Celtic Connections Youth Concert 2007/ Shooglenifty

22 Jan 2007 in Festival, Music

Royal Concert Hall / Old Fruitmarket, Glasgow, 20 January 2007

Inuk throat singer Tanya Tagaq Gillis

FÈIS ROIS celebrated their 21st anniversary by opening the lengthy and ambitious Celtic Connections Youth Concert. The Ross-shire-based Fèis mustered a large complement of young musicians for the occasion, drawn from current participants and former alumni who have gone on to make careers in music, including multi-instrumentalist Anna Massie, accordionists Mairearad Green and John Somerville, guitarist Barry Reid, and singer Rachel Walker, who opened the show with a lovely solo Gaelic song from Skye, ‘Bràigh Uìge’.

Others, like clarsach player Katie Mackenzie, fiddler Lauren McColl and accordionist Roya MacLean, are making their own impacts on the wider scene, and more will doubtless follow. The Fèis has been an excellent development laboratory for such musicians, but for many others not destined or intending to make a career in music or Gaelic, it has also been a profoundly significant experience.

Some of that sheer pleasure – mixed with a spicing of apprehension – in taking part came through in the closing performances featuring the massed ranks of participants in two instrumental sets. The earlier fiddle set had sounded a little tentative, but the closing flourish delivered a stronger finale to crown their portion of the show.

They were followed by the immensely impressive Comhaltas from Glasgow, celebrating their own 50th anniversary this year. Glasgow was the first branch of the organisation outside of Ireland, and they mustered a huge array of young musicians in a well-organised and lively set of Irish music.

Both the under-15s group and the subsequent over-15s group mixed tight ensemble discipline with expressive spirit in fine style, and came together – along with a few guests over from Ireland for Comhaltas’s own birthday celebration – in a rousing finale.

The concert finished with the inaugural performance by the Celtic Connections Youth Orchestra, made up of students from various Scottish universities, conducted by Mark Sheridan. They performed two orchestral works written by musicians associated with folk music, the late Martyn Bennett and Dick Gaughan.

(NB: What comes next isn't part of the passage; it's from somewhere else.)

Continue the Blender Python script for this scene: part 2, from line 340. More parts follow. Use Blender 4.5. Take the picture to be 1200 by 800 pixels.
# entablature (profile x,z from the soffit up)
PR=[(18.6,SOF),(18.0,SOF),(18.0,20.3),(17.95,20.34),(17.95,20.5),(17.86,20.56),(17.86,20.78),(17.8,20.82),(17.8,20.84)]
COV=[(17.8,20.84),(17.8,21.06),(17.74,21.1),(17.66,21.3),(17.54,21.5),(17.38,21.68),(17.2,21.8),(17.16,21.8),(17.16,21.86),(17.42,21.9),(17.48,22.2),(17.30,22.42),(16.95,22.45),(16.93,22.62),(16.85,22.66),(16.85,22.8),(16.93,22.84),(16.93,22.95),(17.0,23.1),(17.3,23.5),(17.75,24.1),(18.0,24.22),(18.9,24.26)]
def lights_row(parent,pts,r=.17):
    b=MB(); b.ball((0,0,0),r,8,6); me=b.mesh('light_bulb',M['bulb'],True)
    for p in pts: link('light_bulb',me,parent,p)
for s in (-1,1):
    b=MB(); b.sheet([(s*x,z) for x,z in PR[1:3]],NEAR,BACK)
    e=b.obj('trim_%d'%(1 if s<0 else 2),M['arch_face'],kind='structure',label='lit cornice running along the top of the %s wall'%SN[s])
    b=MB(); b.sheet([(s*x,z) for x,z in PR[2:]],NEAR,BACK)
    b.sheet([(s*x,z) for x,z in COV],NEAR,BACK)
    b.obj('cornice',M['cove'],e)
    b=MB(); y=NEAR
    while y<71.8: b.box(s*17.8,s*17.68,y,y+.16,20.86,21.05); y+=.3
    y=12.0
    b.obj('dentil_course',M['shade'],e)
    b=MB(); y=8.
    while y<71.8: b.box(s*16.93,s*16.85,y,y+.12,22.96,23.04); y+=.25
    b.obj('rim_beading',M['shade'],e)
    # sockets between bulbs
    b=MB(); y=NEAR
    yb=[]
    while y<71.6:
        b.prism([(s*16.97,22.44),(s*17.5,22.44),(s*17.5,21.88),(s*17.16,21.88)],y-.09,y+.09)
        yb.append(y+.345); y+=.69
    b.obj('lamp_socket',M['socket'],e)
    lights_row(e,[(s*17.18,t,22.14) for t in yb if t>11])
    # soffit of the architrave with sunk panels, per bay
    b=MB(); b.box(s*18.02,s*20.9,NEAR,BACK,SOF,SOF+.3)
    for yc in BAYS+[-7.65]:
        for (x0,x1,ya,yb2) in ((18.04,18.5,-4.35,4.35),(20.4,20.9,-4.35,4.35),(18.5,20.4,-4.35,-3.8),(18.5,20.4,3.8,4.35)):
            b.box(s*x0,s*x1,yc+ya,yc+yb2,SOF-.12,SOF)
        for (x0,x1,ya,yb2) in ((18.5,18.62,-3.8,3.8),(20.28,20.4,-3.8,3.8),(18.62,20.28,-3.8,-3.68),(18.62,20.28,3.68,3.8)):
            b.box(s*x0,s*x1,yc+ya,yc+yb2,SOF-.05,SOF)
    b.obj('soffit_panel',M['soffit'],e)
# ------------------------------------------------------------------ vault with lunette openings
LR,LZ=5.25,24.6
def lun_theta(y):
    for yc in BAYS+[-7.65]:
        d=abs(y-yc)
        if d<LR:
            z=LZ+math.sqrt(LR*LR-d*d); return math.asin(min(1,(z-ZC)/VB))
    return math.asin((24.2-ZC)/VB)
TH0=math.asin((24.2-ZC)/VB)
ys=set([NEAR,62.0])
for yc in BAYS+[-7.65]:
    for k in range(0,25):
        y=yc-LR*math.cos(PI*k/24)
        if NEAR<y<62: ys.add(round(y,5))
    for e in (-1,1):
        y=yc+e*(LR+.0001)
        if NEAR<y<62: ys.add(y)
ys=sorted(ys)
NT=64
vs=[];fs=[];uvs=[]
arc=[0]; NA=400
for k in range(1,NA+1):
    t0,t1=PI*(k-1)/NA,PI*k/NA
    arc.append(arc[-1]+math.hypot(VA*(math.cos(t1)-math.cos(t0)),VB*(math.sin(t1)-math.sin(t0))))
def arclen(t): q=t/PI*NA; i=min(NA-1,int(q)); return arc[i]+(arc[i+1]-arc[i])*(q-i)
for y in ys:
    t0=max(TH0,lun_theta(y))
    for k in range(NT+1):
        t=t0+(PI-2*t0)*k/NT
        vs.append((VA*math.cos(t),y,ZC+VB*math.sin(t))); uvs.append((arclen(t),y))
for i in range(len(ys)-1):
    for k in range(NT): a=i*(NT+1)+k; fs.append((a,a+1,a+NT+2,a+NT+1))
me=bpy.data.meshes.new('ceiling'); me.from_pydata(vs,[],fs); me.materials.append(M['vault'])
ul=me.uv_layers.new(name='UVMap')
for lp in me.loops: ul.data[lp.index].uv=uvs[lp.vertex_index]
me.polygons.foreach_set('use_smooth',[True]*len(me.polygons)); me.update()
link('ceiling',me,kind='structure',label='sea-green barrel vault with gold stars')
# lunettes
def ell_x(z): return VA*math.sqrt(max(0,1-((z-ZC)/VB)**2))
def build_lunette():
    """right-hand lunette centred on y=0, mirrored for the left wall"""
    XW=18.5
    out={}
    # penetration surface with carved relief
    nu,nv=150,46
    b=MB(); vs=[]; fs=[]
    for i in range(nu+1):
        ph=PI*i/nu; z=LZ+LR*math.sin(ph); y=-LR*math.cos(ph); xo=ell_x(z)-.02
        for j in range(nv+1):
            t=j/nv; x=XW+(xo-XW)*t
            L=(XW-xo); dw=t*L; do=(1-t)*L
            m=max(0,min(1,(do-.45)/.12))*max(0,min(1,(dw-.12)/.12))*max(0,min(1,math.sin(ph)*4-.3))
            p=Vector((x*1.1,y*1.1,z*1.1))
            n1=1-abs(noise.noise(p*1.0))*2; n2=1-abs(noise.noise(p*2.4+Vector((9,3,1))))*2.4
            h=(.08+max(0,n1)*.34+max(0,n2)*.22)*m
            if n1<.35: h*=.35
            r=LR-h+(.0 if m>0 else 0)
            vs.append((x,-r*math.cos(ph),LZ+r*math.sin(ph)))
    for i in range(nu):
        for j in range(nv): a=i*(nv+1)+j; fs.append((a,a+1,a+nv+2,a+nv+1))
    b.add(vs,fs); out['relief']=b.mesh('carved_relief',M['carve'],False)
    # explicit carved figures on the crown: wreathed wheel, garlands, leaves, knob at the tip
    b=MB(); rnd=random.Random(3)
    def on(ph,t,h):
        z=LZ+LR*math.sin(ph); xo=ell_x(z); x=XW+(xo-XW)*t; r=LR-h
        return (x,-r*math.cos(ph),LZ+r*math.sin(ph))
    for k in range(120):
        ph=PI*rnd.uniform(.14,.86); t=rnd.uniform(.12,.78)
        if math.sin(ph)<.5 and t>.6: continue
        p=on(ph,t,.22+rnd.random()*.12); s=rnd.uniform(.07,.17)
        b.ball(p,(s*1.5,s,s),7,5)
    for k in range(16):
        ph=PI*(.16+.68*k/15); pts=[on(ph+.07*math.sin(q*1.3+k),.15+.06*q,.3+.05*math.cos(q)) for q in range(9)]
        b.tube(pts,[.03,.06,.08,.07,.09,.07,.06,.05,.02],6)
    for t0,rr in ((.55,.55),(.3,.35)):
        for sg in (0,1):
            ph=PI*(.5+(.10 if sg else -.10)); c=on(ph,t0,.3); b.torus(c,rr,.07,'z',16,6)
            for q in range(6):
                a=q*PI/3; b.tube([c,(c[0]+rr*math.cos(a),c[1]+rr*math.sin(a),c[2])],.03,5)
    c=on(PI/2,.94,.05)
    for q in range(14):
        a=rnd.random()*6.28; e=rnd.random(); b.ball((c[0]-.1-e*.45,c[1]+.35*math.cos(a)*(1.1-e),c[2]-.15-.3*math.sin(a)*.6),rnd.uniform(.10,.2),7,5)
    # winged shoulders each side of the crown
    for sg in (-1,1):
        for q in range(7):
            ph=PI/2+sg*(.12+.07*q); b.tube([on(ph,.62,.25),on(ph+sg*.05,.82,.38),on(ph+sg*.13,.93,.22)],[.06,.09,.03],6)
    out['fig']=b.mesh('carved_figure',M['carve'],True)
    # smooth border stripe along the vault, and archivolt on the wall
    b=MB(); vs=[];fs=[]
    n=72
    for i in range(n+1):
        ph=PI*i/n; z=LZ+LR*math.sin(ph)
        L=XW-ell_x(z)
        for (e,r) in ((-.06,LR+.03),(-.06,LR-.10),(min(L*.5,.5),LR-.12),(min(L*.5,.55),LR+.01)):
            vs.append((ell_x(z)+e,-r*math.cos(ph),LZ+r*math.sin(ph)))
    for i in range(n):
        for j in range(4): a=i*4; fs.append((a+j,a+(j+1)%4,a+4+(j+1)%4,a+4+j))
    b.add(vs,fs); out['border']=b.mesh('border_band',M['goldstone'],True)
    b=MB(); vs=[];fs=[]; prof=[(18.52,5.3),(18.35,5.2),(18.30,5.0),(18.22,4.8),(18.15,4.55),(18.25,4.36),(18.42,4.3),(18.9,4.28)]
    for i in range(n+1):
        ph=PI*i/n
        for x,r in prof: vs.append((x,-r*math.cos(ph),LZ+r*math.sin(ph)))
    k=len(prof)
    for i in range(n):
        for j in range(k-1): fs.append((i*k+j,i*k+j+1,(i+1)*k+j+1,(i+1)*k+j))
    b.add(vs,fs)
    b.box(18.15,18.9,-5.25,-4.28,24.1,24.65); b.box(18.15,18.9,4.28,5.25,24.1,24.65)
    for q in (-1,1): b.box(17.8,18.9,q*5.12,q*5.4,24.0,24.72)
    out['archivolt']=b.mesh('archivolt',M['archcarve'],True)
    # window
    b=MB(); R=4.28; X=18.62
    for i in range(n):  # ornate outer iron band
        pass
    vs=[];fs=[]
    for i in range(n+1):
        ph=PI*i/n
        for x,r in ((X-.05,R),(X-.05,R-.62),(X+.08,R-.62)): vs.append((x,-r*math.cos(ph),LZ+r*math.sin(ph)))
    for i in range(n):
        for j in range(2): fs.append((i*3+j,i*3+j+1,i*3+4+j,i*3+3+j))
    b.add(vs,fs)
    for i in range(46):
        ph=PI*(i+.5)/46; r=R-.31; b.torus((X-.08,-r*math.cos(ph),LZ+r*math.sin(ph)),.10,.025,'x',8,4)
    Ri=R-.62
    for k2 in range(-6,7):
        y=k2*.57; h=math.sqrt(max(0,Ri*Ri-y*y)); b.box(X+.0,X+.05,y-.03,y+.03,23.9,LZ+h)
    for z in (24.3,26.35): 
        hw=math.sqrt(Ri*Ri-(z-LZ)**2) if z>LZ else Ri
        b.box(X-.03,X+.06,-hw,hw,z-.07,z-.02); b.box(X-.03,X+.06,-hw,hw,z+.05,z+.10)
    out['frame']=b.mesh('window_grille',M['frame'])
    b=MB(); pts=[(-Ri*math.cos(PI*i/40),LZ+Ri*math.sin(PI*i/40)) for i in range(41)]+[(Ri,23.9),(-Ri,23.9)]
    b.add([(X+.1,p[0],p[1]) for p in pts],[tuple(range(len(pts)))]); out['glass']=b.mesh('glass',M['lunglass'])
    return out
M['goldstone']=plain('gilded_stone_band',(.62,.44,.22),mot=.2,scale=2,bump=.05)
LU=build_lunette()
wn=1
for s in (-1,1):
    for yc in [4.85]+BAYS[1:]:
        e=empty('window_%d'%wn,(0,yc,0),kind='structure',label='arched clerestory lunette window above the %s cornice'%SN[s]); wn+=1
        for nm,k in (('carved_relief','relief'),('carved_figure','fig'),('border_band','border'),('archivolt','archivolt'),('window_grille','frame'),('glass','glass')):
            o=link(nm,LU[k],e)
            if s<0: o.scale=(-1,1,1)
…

Bennett’s ‘MacKay’s Memoirs’ has been performed here before, and his music revealed greater understanding of how to use orchestral instruments than Dick Gaughan was able to muster in his work. Bennett employed a characteristic rhythmic underlay inspired by contemporary club culture, and the rising intensity of the music was well-realised by the orchestra, with Finlay MacDonald as soloist on Highland pipes.

Dick Gaughan’s specially commissioned reflection on the Act of Union, ‘Treaty 300’, never really took off. Orchestral writing is not his forte. The music was a little weak structurally, and revealed no real flow or continuity of ideas amid a plethora of musical quotations. As with his earlier orchestral piece for this festival, the music lacked the fire and passion he brings to his best singing and song writing.

The late night concert at the Old Fruitmarket allowed a chance to catch up with Shooglenifty as they launched their new CD, ‘Troots’. The band were in sizzling form, and if their longevity and pervasive genre-expanding influence has conspired to ensure that their music no longer packs the sheer surprise it once did, they have developed a notable coherence and assurance both on stage and in the studio, and the new tune sets (all by the band other than Donald Macleod’s pipe tune ‘Walter C. Douglas’) are well up to standard.

The energy levels remained as high as ever, and the inclusion of Inuk throat singer Tanya Tagaq Gillis added a remarkable and unorthodox vocal virtuosity to the mix (her solo demonstartion of the art was astounding). A rousing night in front of an appreciative audience.